The easiest way to do it is to meet a friend there. Run (or ride) down to the hot springs, and then turn each other into bunnies. Stay in one spot until you lay and egg, and hearth out.

I wish there was a role-playing server where everyone joined it to role-play. I quite enjoy doing it as well, but it just blows the feeling when you have a bunch of asses arguing politics and telling Chuck Norris jokes on trade chat.

By the way, I’m turning 51 in a couple of weeks and quite a few of the people I play WoW with are older than me, including a couple in their 70s.

Everybody’s in for something different. If you’re really enjoying playing, don’t let people guilt you into feeling you should be leveling faster. The last new character I started was a dranei holy priest (almost 3 years playing WoW and I’d never tried a dranei). I took my time and did every single quest up to level 20–actually read the quest text and paid attention to the lore. It was a blast. Every other character I’ve started I was trying desperately to catch up to (or keep up with) friends who had far more time than me. It was “Level now! Don’t take time for that–it doesn’t give much experience!” Now that my main is level 80, I’m enjoying doing things with him I missed first time around, too.

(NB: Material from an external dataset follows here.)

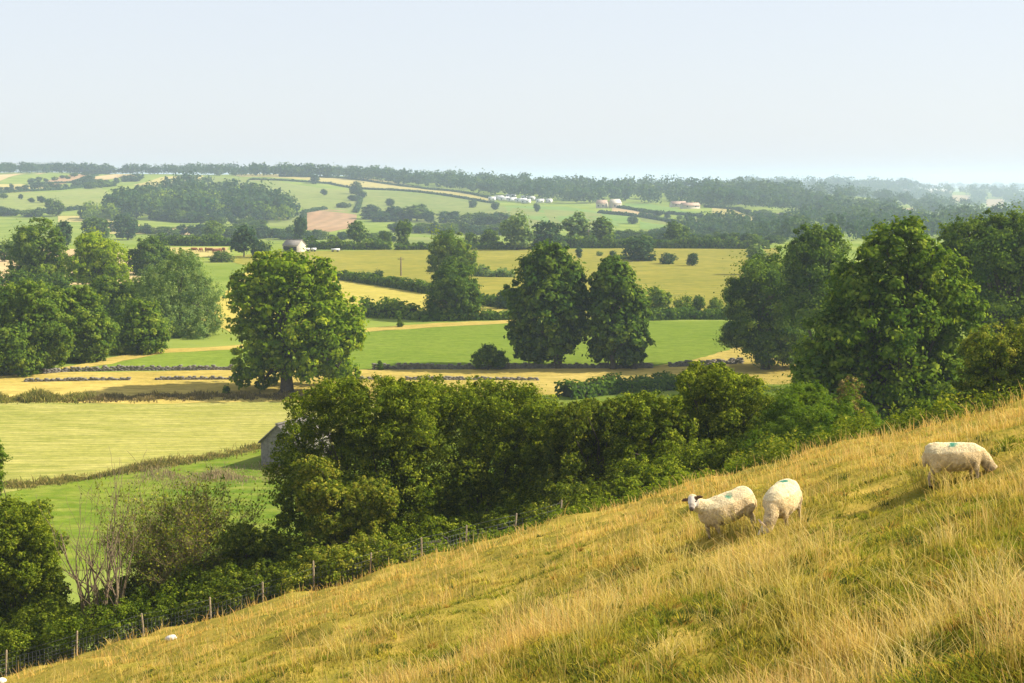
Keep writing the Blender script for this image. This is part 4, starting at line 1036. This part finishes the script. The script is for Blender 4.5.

Play it, enjoy it, and don’t let anyone else tell you how you should be experiencing it!

I finally broke that habit.

I have a bank toon, and when I “outgrow” good potions and buff foods, I send them off to him. Next time I have another character in the right level range, he gets to use them. Water and “non-buff” foods just get vendored. If I have six different foods, all good for the same amount of health, I’ll dump all but one and buy a stack or two of that one.

My mage can make his own food, but I still tend to carry a few different buff foods, depending on whether I need spell power or stamina or whatever.